I want to get your opinion on this combination. First, the reason for such an unusual combination. I was given this Hilborn pump off of an early top fuel dragster with instructions to find a way to use it if I could. It was originally on the late Johnny Lopers (Lopers Phoenix Speed Shop owner) top fuel dragster back in the '60's and early '70's. It was given to a friend who worked closely with Johnny at his shop. The friend wants me to find a way to use it instead of it sitting on a shelf collecting dust. With that said. I want to try to use it on the car I am building. It's a street/strip Gasser type street freak. 1960 Pontiac block .090 over. All new forged bottom end. Forged Ross dished pistons, aluminum GRP rods, splayed 4 bolt center caps, steel rod inserts from the center decks down into the waterjacket bottom for deck support, etc etc. So it is a well planned/serious short block for the task, not a throw together set up. I will be running twin 76MM turbos, twin air to water intercoolers, twin 750 blow thru CSU carbs on a Wenzler Tunnel Ram. All this is set up for pump E-85. I am shooting for a normally lower 1000 HP with intent to raise the boost under controlled situations for 1500 or more HP. I need a good fuel system. So this is my plan. Feel free to guide, critique, and or shoot me in the head if you feel that it's just not doable. If I cannot use it as a pump I have an alternative plan too.

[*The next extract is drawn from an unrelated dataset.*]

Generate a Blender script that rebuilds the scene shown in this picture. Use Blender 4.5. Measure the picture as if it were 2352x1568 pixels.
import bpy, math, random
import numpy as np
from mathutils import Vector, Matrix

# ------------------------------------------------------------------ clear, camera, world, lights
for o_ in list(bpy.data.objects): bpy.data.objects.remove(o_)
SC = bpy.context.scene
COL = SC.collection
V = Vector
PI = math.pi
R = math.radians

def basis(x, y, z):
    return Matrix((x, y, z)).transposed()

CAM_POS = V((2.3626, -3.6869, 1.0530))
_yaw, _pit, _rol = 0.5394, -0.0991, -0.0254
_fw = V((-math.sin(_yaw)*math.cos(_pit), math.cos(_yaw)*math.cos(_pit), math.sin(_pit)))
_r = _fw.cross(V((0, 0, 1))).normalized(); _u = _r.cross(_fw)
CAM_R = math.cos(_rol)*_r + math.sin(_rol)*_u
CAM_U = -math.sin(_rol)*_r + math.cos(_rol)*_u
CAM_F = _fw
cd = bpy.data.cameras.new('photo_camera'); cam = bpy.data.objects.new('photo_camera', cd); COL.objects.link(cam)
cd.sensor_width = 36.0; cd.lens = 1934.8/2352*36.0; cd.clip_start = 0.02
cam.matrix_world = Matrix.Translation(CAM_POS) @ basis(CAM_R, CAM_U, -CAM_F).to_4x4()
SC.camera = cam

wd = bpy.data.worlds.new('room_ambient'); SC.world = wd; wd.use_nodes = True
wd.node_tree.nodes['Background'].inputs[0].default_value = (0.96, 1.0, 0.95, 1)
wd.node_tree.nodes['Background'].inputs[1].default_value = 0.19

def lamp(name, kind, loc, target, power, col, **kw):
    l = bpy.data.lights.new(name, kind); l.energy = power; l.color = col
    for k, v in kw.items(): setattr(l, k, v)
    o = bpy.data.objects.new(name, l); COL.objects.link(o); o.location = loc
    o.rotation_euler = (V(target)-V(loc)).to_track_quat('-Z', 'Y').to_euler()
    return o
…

This is the "NOT" set in stone plan starting from the back of the car. I have 26 gal alum fuel tank from a boat (I have). I'll add a simple low pressure electric pump only to feed a front mounted Moon 3.5 gal surge tank ( I have). This Moon tank already has a provision welded on for a Holley fuel bowl. I also hope to install the tank close to and above the pump inlet to aid fuel flow. The pump is already mounted on the engine with a Moon front timing cover, cam driven using a custom made adaptor to use a BBC drive spud. The surge tank will be plumbed with AN -12 line to the pump. The pump is equiped with a shutoff/bypass valve on the outlet side, using AN -8 line/fittings. I plan to run the outlet side to an Aeromotive bypass 4 port regualtor set at 6-7 pounds, AN-6 lines to each fuel bowl. The bypass is to return to the surge tank thru a small air to air finned cooler if needed (to fight any fuel heating from the pumping and returning).
I know the pump will provide plenty of flow for my needs. The regulator should handle the flow to the carb bowls, and bypass the rest. The outlet -8 sized line is what they used on it for the fueler so I feel that should be fine. My questions are:
1. Am I nuts?
(Likely, yes).
2. If it is doable. Are my plans OK or do they need major revamping?
3. I wonder if the bypass from the regulator is better returned to the surge tank or to the inlet of the pump?
4. Do you think a carb based fuel regulator will be able to handle the higher RPM pressure profile of the pump to bypass and not flood the carbs?
5. Do you know if the pressure profile is such that it will not unduly stress the pump under idle and or cruise conditions? Meaning, if the pump profile, at say 3000 rpm cruise, is already making high pressure, will that hurt the pump for longer run times such as a drive thru the city. Or a steady state freeway/highway run of 30 to 60 minutes without a stop? I'm trying to determine if the pump will handle this kind of environment. Since they're really designed for short high pressure runs. I mentioned the original bypass valve after the pump outlet because I could see during a cruise where I could actually run a manual cable to the bypass and open it for a bypass back to the rear tank to lessen the pressure and stress during a long cruise, plus that fuel being pumped and heated could return to the rear tank instead of the surge tank. Keeping the surge tank cooler.
I mentioned an alternative. If the pump just is not a good candidate for this kind of use, then I thought mounting the pump without the cam drive attachment. Then run a strong electric (Aeromotive A1000) pump under the surge tank, but plumb it thru the Hilborn pump with pump, fins removed to allow flo thru. The rest after the pump would follow thru.
Well I hope I didn't leave anything out. Sorry for the long (possibly boring, lol) description. Everything hinges on the pumps ability to work within these confinments/requirements. Plus it's longevity as a viable pump for many more miles than it was originally designed for. I have seen others using it for the street but they always had it on a real Mechanical Fuel Injecton (non forced induction or carbed) system set up almost exactly as designed. I also don't know what kind of miles their pumps sees.
Thank you Spud for your time and expertise on this matter. It is much appreciated.